» **WHAT YOU ARE ASKED TO DO**
Your task is to write out the complete listing exactly as it is shown.

» **DATASET RECORDS**
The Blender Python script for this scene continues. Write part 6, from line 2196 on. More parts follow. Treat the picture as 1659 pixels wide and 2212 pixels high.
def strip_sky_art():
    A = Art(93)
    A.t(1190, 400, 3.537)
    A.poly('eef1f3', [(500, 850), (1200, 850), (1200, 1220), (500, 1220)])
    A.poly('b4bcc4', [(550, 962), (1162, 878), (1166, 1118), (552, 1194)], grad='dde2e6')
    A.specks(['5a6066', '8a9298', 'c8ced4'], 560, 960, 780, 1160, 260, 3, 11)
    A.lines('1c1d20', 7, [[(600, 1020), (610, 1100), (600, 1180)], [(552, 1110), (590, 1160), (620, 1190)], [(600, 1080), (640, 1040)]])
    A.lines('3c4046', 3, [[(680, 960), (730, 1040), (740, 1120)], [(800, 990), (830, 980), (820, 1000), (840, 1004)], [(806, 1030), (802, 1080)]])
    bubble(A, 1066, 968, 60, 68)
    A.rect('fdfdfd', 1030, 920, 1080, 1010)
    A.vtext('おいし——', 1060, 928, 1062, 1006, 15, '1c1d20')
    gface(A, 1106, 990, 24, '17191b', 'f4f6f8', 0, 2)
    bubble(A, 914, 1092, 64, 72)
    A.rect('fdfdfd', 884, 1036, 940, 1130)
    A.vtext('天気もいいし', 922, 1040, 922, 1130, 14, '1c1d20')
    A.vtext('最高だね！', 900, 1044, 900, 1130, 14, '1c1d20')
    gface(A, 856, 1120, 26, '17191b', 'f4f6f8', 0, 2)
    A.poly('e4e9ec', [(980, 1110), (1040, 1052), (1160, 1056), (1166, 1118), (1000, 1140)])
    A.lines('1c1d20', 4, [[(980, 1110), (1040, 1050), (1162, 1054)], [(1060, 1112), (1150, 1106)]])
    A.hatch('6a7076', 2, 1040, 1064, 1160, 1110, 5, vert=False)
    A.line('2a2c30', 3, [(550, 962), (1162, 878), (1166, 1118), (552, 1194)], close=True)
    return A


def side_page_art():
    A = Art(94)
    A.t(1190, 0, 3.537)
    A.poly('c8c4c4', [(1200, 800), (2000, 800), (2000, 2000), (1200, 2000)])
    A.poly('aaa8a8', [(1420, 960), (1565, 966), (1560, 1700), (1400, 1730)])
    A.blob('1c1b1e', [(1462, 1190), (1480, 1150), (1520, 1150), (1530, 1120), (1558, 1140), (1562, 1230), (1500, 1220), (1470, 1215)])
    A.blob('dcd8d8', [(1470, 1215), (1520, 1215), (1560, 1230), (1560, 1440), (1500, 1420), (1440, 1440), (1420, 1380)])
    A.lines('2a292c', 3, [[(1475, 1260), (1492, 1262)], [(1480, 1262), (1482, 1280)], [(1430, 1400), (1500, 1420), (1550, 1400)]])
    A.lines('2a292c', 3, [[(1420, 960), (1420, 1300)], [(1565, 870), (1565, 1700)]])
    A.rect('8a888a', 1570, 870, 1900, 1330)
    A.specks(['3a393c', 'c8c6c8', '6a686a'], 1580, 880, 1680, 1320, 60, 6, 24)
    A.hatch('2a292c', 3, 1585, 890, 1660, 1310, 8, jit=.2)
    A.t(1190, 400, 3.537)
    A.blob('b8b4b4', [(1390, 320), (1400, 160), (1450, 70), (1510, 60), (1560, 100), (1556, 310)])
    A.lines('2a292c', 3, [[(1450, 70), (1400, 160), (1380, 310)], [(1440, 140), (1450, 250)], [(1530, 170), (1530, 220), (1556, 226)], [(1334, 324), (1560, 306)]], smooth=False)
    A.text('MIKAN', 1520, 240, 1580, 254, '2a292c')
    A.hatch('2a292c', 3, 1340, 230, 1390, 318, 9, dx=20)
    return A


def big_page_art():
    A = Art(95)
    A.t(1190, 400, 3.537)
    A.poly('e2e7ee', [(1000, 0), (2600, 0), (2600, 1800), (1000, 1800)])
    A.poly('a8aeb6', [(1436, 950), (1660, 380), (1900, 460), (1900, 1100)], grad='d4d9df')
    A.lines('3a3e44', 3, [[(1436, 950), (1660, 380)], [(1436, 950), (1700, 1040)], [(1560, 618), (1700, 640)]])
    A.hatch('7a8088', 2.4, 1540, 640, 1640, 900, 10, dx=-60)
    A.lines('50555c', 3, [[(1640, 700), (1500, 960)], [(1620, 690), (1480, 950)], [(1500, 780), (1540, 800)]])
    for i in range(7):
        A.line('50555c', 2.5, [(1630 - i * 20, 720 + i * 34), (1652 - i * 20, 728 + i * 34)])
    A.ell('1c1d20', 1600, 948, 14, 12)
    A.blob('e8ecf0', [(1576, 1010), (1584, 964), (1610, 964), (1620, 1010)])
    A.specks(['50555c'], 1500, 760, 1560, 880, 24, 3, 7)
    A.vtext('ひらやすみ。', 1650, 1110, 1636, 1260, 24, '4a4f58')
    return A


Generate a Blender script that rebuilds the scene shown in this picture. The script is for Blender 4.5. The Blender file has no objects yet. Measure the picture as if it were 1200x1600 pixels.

» **FULL SOLUTION**
The Blender Python script for this scene continues. Write part 6, from line 2196 on. More parts follow. Treat the picture as 1659 pixels wide and 2212 pixels high.
def strip_sky_art():
    A = Art(93)
    A.t(1190, 400, 3.537)
    A.poly('eef1f3', [(500, 850), (1200, 850), (1200, 1220), (500, 1220)])
    A.poly('b4bcc4', [(550, 962), (1162, 878), (1166, 1118), (552, 1194)], grad='dde2e6')
    A.specks(['5a6066', '8a9298', 'c8ced4'], 560, 960, 780, 1160, 260, 3, 11)
    A.lines('1c1d20', 7, [[(600, 1020), (610, 1100), (600, 1180)], [(552, 1110), (590, 1160), (620, 1190)], [(600, 1080), (640, 1040)]])
    A.lines('3c4046', 3, [[(680, 960), (730, 1040), (740, 1120)], [(800, 990), (830, 980), (820, 1000), (840, 1004)], [(806, 1030), (802, 1080)]])
    bubble(A, 1066, 968, 60, 68)
    A.rect('fdfdfd', 1030, 920, 1080, 1010)
    A.vtext('おいし——', 1060, 928, 1062, 1006, 15, '1c1d20')
    gface(A, 1106, 990, 24, '17191b', 'f4f6f8', 0, 2)
    bubble(A, 914, 1092, 64, 72)
    A.rect('fdfdfd', 884, 1036, 940, 1130)
    A.vtext('天気もいいし', 922, 1040, 922, 1130, 14, '1c1d20')
    A.vtext('最高だね！', 900, 1044, 900, 1130, 14, '1c1d20')
    gface(A, 856, 1120, 26, '17191b', 'f4f6f8', 0, 2)
    A.poly('e4e9ec', [(980, 1110), (1040, 1052), (1160, 1056), (1166, 1118), (1000, 1140)])
    A.lines('1c1d20', 4, [[(980, 1110), (1040, 1050), (1162, 1054)], [(1060, 1112), (1150, 1106)]])
    A.hatch('6a7076', 2, 1040, 1064, 1160, 1110, 5, vert=False)
    A.line('2a2c30', 3, [(550, 962), (1162, 878), (1166, 1118), (552, 1194)], close=True)
    return A


def side_page_art():
    A = Art(94)
    A.t(1190, 0, 3.537)
    A.poly('c8c4c4', [(1200, 800), (2000, 800), (2000, 2000), (1200, 2000)])
    A.poly('aaa8a8', [(1420, 960), (1565, 966), (1560, 1700), (1400, 1730)])
    A.blob('1c1b1e', [(1462, 1190), (1480, 1150), (1520, 1150), (1530, 1120), (1558, 1140), (1562, 1230), (1500, 1220), (1470, 1215)])
    A.blob('dcd8d8', [(1470, 1215), (1520, 1215), (1560, 1230), (1560, 1440), (1500, 1420), (1440, 1440), (1420, 1380)])
    A.lines('2a292c', 3, [[(1475, 1260), (1492, 1262)], [(1480, 1262), (1482, 1280)], [(1430, 1400), (1500, 1420), (1550, 1400)]])
    A.lines('2a292c', 3, [[(1420, 960), (1420, 1300)], [(1565, 870), (1565, 1700)]])
    A.rect('8a888a', 1570, 870, 1900, 1330)
    A.specks(['3a393c', 'c8c6c8', '6a686a'], 1580, 880, 1680, 1320, 60, 6, 24)
    A.hatch('2a292c', 3, 1585, 890, 1660, 1310, 8, jit=.2)
    A.t(1190, 400, 3.537)
    A.blob('b8b4b4', [(1390, 320), (1400, 160), (1450, 70), (1510, 60), (1560, 100), (1556, 310)])
    A.lines('2a292c', 3, [[(1450, 70), (1400, 160), (1380, 310)], [(1440, 140), (1450, 250)], [(1530, 170), (1530, 220), (1556, 226)], [(1334, 324), (1560, 306)]], smooth=False)
    A.text('MIKAN', 1520, 240, 1580, 254, '2a292c')
    A.hatch('2a292c', 3, 1340, 230, 1390, 318, 9, dx=20)
    return A


def big_page_art():
    A = Art(95)
    A.t(1190, 400, 3.537)
    A.poly('e2e7ee', [(1000, 0), (2600, 0), (2600, 1800), (1000, 1800)])
    A.poly('a8aeb6', [(1436, 950), (1660, 380), (1900, 460), (1900, 1100)], grad='d4d9df')
    A.lines('3a3e44', 3, [[(1436, 950), (1660, 380)], [(1436, 950), (1700, 1040)], [(1560, 618), (1700, 640)]])
    A.hatch('7a8088', 2.4, 1540, 640, 1640, 900, 10, dx=-60)
    A.lines('50555c', 3, [[(1640, 700), (1500, 960)], [(1620, 690), (1480, 950)], [(1500, 780), (1540, 800)]])
    for i in range(7):
        A.line('50555c', 2.5, [(1630 - i * 20, 720 + i * 34), (1652 - i * 20, 728 + i * 34)])
    A.ell('1c1d20', 1600, 948, 14, 12)
    A.blob('e8ecf0', [(1576, 1010), (1584, 964), (1610, 964), (1620, 1010)])
    A.specks(['50555c'], 1500, 760, 1560, 880, 24, 3, 7)
    A.vtext('ひらやすみ。', 1650, 1110, 1636, 1260, 24, '4a4f58')
    return A


Generate a Blender script that rebuilds the scene shown in this picture. The script is for Blender 4.5. The Blender file has no objects yet. Measure the picture as if it were 1200x1600 pixels.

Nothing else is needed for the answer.